Sayuri is haunted by nightmares in Noriaki Yuasa’s The Snake Girl and the Silver-Haired Witch (1968)
Sayuri is haunted by nightmares

This ominous introduction to the household is compounded by Sayuri’s first encounter with her mother, Yuko (Yuko Hamada), who mistakes her for someone named Tamami. Still, Sayuri is excited to explore her new home, finding a bedroom full of toys and books and nice new clothes. Her optimism can’t quite prevent feelings of unease, feelings we as viewers already know are justified. During her first night in the house, we see someone staring at her through a hole in the ceiling, a hole through which a snake emerges to drop onto Sayuri’s pillow. Waking in fright, Sayuri’s screams attract Shige, who dismisses it all as a dream – after all, with the light on they can’t find the snake anywhere.

Sayuri is greeted by her hostile sister Tamami (Mayumi Takahashi) in Noriaki Yuasa’s The Snake Girl and the Silver-Haired Witch (1968)
Sayuri is greeted by her hostile sister Tamami (Mayumi Takahashi)

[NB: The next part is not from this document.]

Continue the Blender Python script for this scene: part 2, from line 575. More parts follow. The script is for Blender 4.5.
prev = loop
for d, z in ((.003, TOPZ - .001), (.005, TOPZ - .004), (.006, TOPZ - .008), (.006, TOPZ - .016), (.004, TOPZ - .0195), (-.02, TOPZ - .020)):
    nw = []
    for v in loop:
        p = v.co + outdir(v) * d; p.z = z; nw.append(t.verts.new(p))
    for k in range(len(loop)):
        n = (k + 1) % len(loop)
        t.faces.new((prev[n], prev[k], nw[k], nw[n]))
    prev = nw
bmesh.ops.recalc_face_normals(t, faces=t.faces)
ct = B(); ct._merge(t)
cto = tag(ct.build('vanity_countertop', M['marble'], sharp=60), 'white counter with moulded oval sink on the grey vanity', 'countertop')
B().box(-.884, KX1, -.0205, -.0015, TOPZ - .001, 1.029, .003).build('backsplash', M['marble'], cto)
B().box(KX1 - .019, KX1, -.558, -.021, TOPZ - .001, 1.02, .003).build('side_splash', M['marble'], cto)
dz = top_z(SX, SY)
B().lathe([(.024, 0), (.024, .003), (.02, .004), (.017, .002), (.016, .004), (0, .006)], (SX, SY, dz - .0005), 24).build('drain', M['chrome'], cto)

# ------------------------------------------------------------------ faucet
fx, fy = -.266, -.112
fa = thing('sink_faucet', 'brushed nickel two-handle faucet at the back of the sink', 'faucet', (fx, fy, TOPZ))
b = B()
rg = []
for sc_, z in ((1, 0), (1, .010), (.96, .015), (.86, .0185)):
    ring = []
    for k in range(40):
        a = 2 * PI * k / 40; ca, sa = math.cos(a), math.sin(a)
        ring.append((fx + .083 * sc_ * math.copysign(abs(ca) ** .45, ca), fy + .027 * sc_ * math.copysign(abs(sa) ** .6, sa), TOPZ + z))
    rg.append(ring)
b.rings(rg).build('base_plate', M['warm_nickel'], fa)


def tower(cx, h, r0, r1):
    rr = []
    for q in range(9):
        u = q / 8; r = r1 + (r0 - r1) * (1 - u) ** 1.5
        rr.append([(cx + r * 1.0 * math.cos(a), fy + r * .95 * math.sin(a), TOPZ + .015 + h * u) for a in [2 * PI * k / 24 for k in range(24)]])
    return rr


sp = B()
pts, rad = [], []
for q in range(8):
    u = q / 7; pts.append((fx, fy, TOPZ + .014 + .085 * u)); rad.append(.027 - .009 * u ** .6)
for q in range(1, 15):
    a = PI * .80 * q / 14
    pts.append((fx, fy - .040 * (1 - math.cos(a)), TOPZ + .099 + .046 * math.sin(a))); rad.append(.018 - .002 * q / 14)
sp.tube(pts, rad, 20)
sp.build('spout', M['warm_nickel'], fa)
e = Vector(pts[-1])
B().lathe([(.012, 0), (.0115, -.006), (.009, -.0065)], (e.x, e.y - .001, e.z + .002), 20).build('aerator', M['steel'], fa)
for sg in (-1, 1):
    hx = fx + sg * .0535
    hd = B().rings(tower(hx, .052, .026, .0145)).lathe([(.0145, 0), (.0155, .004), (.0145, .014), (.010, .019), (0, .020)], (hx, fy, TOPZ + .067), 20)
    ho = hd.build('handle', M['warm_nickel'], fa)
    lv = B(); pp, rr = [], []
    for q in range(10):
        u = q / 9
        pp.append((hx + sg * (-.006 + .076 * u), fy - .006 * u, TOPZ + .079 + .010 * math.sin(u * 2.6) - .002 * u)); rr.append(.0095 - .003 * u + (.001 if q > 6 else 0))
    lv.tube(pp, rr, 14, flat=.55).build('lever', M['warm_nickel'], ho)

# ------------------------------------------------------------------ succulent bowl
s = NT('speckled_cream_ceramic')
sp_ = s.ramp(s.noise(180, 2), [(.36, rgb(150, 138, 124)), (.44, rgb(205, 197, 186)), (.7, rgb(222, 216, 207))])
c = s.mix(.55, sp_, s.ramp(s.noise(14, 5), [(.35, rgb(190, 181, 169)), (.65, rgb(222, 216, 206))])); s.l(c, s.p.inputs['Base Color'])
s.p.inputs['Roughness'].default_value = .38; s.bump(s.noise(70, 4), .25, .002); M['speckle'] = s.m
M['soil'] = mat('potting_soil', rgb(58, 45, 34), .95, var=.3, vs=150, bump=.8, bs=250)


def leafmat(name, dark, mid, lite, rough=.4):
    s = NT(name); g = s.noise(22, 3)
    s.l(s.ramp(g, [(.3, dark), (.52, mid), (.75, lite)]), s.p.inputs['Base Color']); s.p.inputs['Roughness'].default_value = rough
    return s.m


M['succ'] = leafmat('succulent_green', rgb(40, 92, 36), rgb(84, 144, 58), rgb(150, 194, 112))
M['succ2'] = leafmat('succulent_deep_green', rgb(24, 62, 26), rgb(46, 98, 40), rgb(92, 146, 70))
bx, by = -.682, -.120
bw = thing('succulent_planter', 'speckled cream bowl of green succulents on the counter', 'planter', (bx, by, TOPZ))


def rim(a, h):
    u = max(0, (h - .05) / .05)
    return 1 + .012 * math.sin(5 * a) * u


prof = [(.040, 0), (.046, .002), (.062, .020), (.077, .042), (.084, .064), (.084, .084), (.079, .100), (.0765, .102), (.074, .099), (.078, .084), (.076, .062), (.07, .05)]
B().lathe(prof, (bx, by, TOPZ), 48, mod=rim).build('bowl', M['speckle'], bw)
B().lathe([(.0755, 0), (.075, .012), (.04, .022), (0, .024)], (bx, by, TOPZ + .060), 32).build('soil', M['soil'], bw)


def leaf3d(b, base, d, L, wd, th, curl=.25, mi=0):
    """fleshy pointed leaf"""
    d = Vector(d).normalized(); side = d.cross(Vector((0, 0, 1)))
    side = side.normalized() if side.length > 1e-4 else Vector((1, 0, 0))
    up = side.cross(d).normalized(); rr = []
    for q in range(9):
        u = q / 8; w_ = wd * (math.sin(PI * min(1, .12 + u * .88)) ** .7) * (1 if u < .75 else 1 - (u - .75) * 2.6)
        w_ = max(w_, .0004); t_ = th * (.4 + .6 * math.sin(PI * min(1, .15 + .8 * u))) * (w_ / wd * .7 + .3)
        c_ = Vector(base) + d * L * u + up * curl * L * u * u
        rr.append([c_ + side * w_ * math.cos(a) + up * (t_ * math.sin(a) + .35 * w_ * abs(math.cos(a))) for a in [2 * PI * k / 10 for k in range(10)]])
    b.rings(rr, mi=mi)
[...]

Goro, who studies poisonous reptiles, is immediately called away to Africa to investigate a rare find, leaving the house to its female occupants. Sayuri begins to attend the local school where her new life seems quite normal, but the house has assumed an air of Gothic menace. The source of this is soon revealed when Sayuri sees her mother taking a tray of food up to the attic. Following, she sees Yuko kneeling at a shrine where the girl briefly glimpses a strange face. After Yuko leaves, Sayuri looks again – there’s no face, but the food has disappeared. It’s not long before Yuko introduces her to the attic’s inhabitant, after first insisting that Sayuri must never tell her father; upstairs is her sister Tamami (Mayumi Takahashi). There’s something very sinister about Tamami, who has been hidden away since being brought back from some institution without Goro’s knowledge.

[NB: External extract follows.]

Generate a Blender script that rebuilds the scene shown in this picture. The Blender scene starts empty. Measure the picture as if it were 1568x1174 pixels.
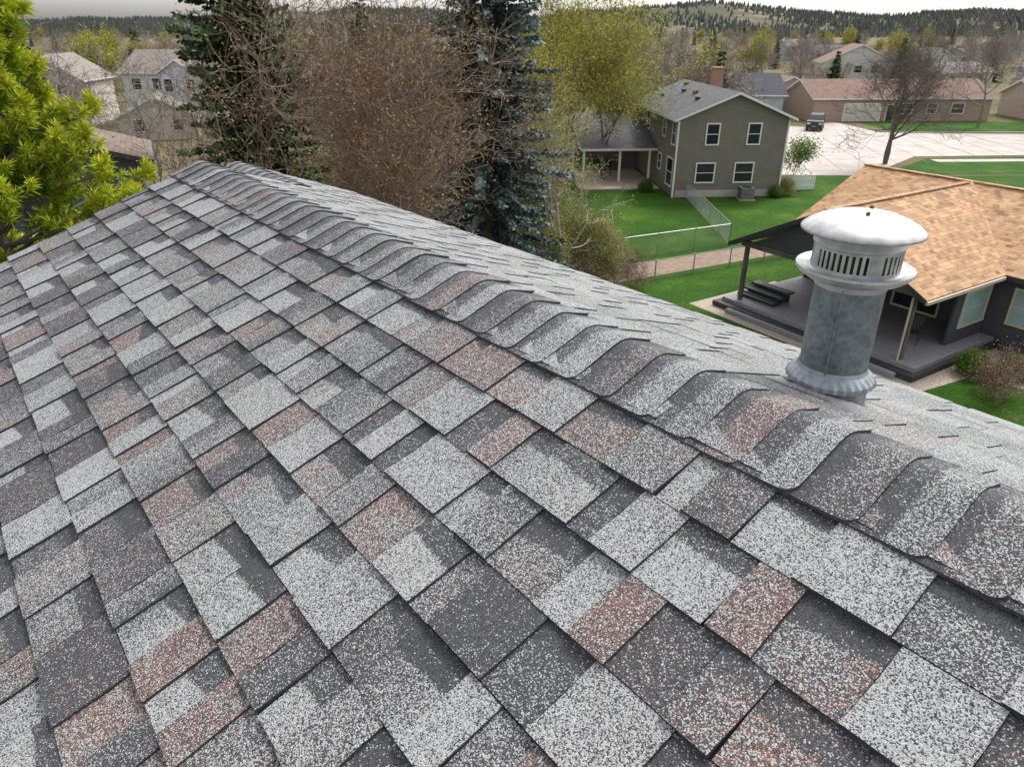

Tamami transforms into the Snake Girl when angry in Noriaki Yuasa’s The Snake Girl and the Silver-Haired Witch (1968)
Tamami transforms into the Snake Girl when angry

Almost all of the film’s ambience of dread comes from Takahashi’s performance. She has a marvellously sinister look even in her “normal” state, but there are moments when she transforms into the “snake girl” with a wide, thin-lipped mouth and fangs, evoking the power of fairytales to embody unnatural childhood fears. We later learn that Tamami, an apparently unpleasant child, had tried to scare a fellow student with one of Goro’s snakes, but it had turned and bitten her own face, leaving a scar which she usually conceals with a mask, and apparently cursing her with this ability to actually become a snake.

At night, the Silver-Haired Witch visits Sayuriin Noriaki Yuasa’s The Snake Girl and the Silver-Haired Witch (1968)
At night, the Silver-Haired Witch visits Sayuri …

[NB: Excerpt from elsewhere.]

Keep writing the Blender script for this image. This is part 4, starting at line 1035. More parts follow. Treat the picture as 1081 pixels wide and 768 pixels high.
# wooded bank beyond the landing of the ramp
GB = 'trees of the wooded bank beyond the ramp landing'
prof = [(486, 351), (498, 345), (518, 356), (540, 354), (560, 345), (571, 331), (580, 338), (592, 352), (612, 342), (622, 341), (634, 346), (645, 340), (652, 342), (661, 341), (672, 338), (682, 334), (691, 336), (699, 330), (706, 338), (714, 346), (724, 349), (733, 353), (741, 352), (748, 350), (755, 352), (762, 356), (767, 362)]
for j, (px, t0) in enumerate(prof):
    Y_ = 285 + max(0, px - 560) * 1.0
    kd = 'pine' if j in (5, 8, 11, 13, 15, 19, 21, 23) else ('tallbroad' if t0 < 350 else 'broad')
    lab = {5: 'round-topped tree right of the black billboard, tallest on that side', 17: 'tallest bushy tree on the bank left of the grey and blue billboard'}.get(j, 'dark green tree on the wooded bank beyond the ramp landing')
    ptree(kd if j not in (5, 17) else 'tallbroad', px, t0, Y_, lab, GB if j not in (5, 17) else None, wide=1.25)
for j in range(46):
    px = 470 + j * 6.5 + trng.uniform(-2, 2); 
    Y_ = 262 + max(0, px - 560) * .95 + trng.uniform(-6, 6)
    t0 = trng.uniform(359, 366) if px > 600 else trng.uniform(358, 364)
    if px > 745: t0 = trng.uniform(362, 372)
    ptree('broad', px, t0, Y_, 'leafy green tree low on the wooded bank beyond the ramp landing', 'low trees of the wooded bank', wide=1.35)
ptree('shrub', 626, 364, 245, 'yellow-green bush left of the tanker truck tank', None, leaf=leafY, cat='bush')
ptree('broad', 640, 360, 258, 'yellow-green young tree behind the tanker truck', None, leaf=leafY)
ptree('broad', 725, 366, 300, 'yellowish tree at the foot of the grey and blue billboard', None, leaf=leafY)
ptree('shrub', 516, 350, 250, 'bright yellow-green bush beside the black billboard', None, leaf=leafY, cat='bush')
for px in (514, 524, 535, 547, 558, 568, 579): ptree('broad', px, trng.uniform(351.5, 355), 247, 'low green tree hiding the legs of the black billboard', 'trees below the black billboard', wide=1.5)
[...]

Tamami, a bitter, malevolent girl, holds both Yuko and Shige in her power and with Goro away, she takes control of the household, quickly displacing Sayuri, whom she sees as a threat. Finding herself locked away in the attic, Sayuri has vivid, disturbing dreams involving snakes … and a new figure, the demon-faced silver-haired witch who seems determined to kill her. The weaving of seemingly supernatural elements with overt signs of deception (Tamami peeling off her mask to reveal the scars on her face) lays the groundwork for the climactic revelation of the witch’s identity and motives in a flurry of destructive action which destroys the family home and almost destroys the family itself.

... who tries to kill her in Noriaki Yuasa’s The Snake Girl and the Silver-Haired Witch (1968)
… who tries to kill her

The “rational” explanation can’t entirely dispel the uncanny atmosphere, and the late revelation that Sayuri and Tamami were accidentally switched at birth, that they’re not actual sisters, blends the Japanese folklore elements (the spirit which can take on either human or animal form) with the European folk tradition of the changeling, in which fairies steal a child and replace it with one of their own which feeds off the parents’ natural affections, draining emotional and material resources.

Even though in the end Yuasa’s film restores the rational world, the imagery is so vivid and the atmosphere so strong that the fantastic, even if narratively situated as the imaginings of a frightened child, remains dominant. As with a child who has been shown that there really isn’t a monster under the bed, we remain unconvinced. Of course monsters are real, they’re just very good at concealing themselves.

Sayuri must rely on her own resources to protect herself in Noriaki Yuasa’s The Snake Girl and the Silver-Haired Witch (1968)
Sayuri must rely on her own resources to protect herself

Arrow’s Blu-ray exhibits some signs of damage – some scratches and speckles and image inconsistency – but contrast and detail are generally excellent. There’s an informative commentary from David Kalat and a lengthy interview (27:40) with Zack Davisson, an authority on manga and folklore, who traces the various traditions in which the film is rooted.

The Snake Girl and the Silver-Haired Witch is a creepy and entertaining Yokai-adjacent fantasy, and an interesting diversion in Yuasa’s career; he pitched it to Daiei as a break from his gruelling schedule as the director of the Gamera movies with their demanding technical requirements of large-scale effects; this fantasy, made between the fourth and fifth Gamera movies, is small, claustrophobic and emotionally intense, permitting Yuasa to exercise a more personal style. It appears to be something of an anomaly in his career, with much of his non-kaiju work apparently devoted to comedies.